25 de abril de 2011

Crítica: Historias de Philadelphia

Rafael Bargiela.

C.K. Dexter Haven, el primer marido de Tracy Lord aparece repentinamente un día antes de la siguiente boda de Tracy en su mansión con un rico hombre de negocios. Acompañándolo vienen dos periodistas que junto a Haven forman parte de una trama para poder publicar el reportaje de la boda en una revista de cotilleos sin permiso de la familia.

No siempre todas las relaciones personales acaban bien. Amistades, amores, sociedades, ideales, labores, aficiones o vocaciones son partes de nuestras vidas expuestas a la influencia de las circunstancias, al hecho de poder salir bien o mal, independientemente de la propia actitud de las personas. A raíz de esto, todos experimentamos, con mayor o menor suerte, la tristeza y la alegría, la victoria y la derrota, la fortuna y la desdicha, la excelencia y la decadencia, por supuesto el bien y el mal, pero sobretodo y ante todo nuestra historia está marcada por nuestro balance entre el amor y el odio. Puede que incluso ángeles y demonios se hayan amado antes de odiarse. Por ello, sobre un matrimonio fracasado que acaba rompiéndose los palos de golf y a empujones tuvo que haber mucho cariño para que fuera invadido posteriormente por tanto odio.

Siguiendo este paradigma, cumpliéndose tal como tan hermosamente contaba Robert Mitchum bajo ese enigmático y sobrecogedor personaje que interpretaba en "La noche del cazador", asistimos a esta exposición en forma de comedia de las miserias de un matrimonio acabado en vísperas de una nueva boda. Basada en una obra de teatro de Philip Barry, dirigida por George Cukor y producida por Joseph Mankiewicz (casi nada) esta adorable película de ácidos y brillantes diálogos destripa poco a poco los defectos y virtudes de sus personajes, sacando a relucir sus sentimientos más profundos, describiendo perfectamente como las peleas matrimoniales se manifiestan en violencia pero nacen de la ternura, como solo las situaciones apuradas muestran nuestras sensaciones más escondidas. Y lo hace de la mano de tres de los más grandes intérpretes que puedan haber existido en la historia: Grant, Stewart y Hepburn en la plenitud de su carrera.

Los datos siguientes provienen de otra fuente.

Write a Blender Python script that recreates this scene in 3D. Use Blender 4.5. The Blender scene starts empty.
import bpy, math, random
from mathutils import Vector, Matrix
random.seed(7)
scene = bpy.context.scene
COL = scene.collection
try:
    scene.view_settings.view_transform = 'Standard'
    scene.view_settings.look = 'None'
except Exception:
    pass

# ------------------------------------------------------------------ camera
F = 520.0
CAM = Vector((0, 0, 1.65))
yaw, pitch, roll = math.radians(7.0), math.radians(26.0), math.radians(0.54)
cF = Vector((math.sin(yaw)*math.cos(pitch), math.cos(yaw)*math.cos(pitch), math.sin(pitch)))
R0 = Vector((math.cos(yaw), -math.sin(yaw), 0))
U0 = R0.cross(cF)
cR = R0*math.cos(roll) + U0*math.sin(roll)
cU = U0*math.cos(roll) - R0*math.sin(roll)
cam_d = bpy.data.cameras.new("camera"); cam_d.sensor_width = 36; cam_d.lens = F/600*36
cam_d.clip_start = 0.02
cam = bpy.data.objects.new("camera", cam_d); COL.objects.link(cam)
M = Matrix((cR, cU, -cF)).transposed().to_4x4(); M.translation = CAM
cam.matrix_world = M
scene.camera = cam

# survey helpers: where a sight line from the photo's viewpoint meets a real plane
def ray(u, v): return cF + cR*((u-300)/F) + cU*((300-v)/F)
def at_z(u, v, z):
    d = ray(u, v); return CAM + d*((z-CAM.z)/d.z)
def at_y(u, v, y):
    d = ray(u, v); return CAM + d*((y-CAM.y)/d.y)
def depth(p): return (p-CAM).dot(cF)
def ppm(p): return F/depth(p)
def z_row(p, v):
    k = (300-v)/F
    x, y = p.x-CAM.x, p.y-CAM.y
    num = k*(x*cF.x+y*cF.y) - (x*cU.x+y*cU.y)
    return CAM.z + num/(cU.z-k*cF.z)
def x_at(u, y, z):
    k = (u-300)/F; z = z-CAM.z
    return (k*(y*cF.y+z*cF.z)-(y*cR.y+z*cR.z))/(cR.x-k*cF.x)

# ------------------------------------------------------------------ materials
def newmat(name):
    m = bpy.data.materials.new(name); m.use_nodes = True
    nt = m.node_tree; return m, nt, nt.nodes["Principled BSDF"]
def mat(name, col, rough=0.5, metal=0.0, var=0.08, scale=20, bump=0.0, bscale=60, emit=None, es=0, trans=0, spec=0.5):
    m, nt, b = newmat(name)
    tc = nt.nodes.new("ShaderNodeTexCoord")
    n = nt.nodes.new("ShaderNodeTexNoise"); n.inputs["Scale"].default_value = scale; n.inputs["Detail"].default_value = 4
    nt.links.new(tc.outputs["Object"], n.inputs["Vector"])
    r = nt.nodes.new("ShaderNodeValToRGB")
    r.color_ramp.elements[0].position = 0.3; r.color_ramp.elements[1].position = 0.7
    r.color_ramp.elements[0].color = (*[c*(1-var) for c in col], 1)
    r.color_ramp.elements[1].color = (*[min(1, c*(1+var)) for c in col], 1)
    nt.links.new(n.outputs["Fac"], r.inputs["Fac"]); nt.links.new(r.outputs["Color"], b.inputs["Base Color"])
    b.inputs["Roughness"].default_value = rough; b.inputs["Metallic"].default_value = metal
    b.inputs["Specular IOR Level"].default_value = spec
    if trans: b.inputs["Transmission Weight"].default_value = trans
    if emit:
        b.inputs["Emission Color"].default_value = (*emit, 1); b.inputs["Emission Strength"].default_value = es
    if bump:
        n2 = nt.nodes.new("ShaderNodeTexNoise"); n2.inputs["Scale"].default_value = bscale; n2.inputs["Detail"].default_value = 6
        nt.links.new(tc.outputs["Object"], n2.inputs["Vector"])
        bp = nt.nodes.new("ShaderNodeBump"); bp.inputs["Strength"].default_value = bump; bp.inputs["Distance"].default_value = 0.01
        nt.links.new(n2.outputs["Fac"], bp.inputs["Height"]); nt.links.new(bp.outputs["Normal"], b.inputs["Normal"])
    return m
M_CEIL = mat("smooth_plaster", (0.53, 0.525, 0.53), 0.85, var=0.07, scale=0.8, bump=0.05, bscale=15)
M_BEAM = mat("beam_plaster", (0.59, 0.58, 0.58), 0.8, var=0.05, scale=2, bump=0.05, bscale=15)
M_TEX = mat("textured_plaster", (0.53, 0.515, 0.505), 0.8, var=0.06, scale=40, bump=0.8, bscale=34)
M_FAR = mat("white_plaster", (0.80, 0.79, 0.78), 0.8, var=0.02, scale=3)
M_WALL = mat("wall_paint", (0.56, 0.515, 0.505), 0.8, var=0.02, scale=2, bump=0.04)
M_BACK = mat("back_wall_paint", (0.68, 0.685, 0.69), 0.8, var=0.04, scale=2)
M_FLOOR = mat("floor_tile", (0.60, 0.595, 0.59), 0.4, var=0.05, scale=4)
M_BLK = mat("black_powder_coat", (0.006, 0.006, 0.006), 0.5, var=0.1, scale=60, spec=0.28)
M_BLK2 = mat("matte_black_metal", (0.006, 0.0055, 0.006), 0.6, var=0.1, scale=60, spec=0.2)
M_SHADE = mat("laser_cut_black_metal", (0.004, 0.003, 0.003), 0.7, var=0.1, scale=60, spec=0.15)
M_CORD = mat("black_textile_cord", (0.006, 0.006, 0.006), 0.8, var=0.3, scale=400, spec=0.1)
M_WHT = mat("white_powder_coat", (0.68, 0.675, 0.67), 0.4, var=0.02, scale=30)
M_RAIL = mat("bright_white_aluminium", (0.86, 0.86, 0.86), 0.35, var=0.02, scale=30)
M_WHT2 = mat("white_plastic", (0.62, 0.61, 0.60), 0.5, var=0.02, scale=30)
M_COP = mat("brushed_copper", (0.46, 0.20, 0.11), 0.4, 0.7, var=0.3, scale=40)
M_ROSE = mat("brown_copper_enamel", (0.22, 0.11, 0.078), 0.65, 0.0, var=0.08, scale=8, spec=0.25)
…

Es imposible no quedarse fascinado ante el magnetismo inimitable, sarcástico y burlón de Cary Grant; o deslumbrarse con la belleza en estado de gracia y el talento de Katharine Hepburn; o no sentir simpatía por ése del que uno siempre quiere ser amigo, el hombre noble por excelencia, que fue siempre James Stewart. Con cualquiera de ellos te apetecería irte de cañas. Verse atrapado por su presencia al igual que absorben la cámara no hubiera tenido precio. Pero verlos dejándose querer y odiar en esta irrepetible historia tiene aún más valor.

Esta película es la perfecta forma de comprender que nadie es perfecto, que el amor es algo terrenal y humano, y como tal tiene errores y desventajas, jamás es limpio ni puro, y por eso "acabamos buscando otras causas, otros amores; pero solo son asuntos mezquinos, amor sin compasión, y sin causas y sin amor no somos nada. Nos quedamos porque tenemos fe, nos vamos porque nos desencantamos, volvemos porque nos sentimos solos, y morimos porque es inevitable", como bien decía Jack Palance en "Los profesionales". Porque todo el mundo ha tenido que amar mucho para odiar tanto.